Godber told police he had been out with his family and had consumed around five pints when he heard the disturbance.

He said the officers were ‘ragging the motorist around.’

“He said he was sorry and now knows that the arrest had nothing to do with him,” added Mr Chapman.

The court heard Godber had 15 convictions. He received a conditional discharge for theft in March, and a community order for criminal damage in June.

Mary Dixon, mitigating, said: “He thought he heard shouts of distress. He made completely the wrong decision and intervened by trying to grab the officer’s hand.

“He came off quite badly.
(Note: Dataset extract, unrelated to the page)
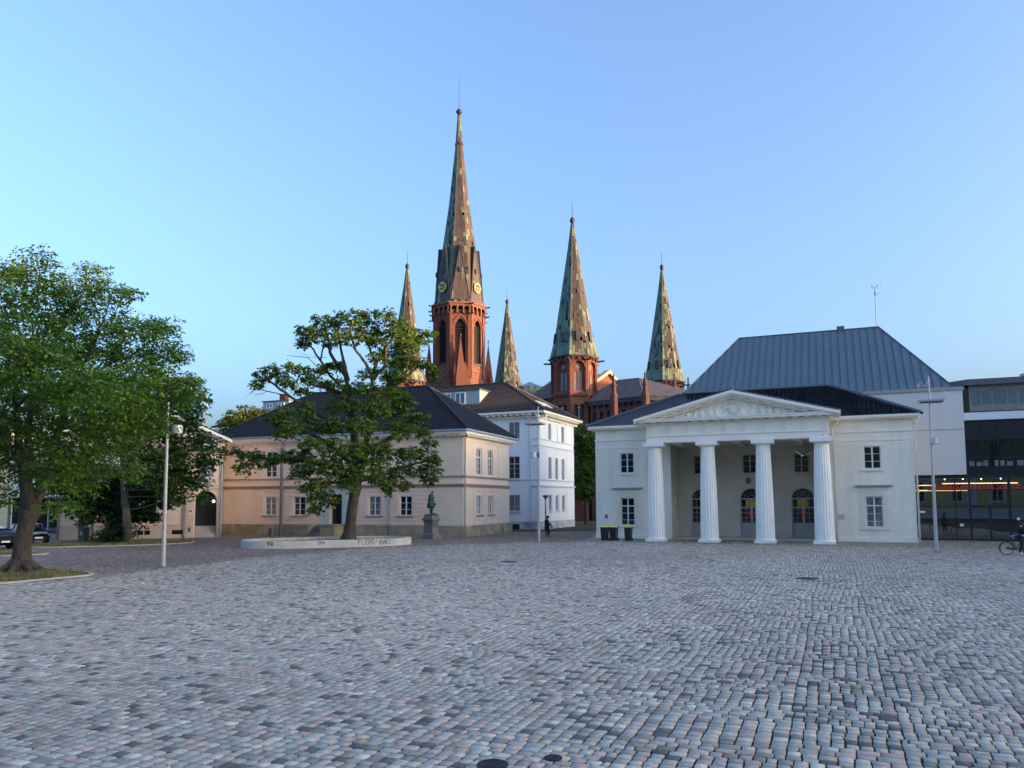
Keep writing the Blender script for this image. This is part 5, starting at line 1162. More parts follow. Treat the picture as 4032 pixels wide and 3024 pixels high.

He was CS gas-sprayed and his hands were cuffed behind his back and he was thrown to the floor.”

Cheryl Nisbet, of the probation service, said Godber could not remember much about the incident because he was drunk.

She said Godber was on a community order, but had not been carrying out unpaid work because of the injury sustained on August 13.

She said he would benefit from a thinking skills course.

Mary Dixon said: “There are issues here about jumping in without thinking.”

He had kept out of trouble for four years, she said, but there had been a ‘flurry of offences’ over the last six months.

The community order and the conditional discharge were revoked and he was given 26 weeks in prison, suspended for 12 months.

Magistrates warned him that if he is convicted of another offence in this time he can expect to go to prison.

He was ordered to pay compensation of £60 and court costs of £85.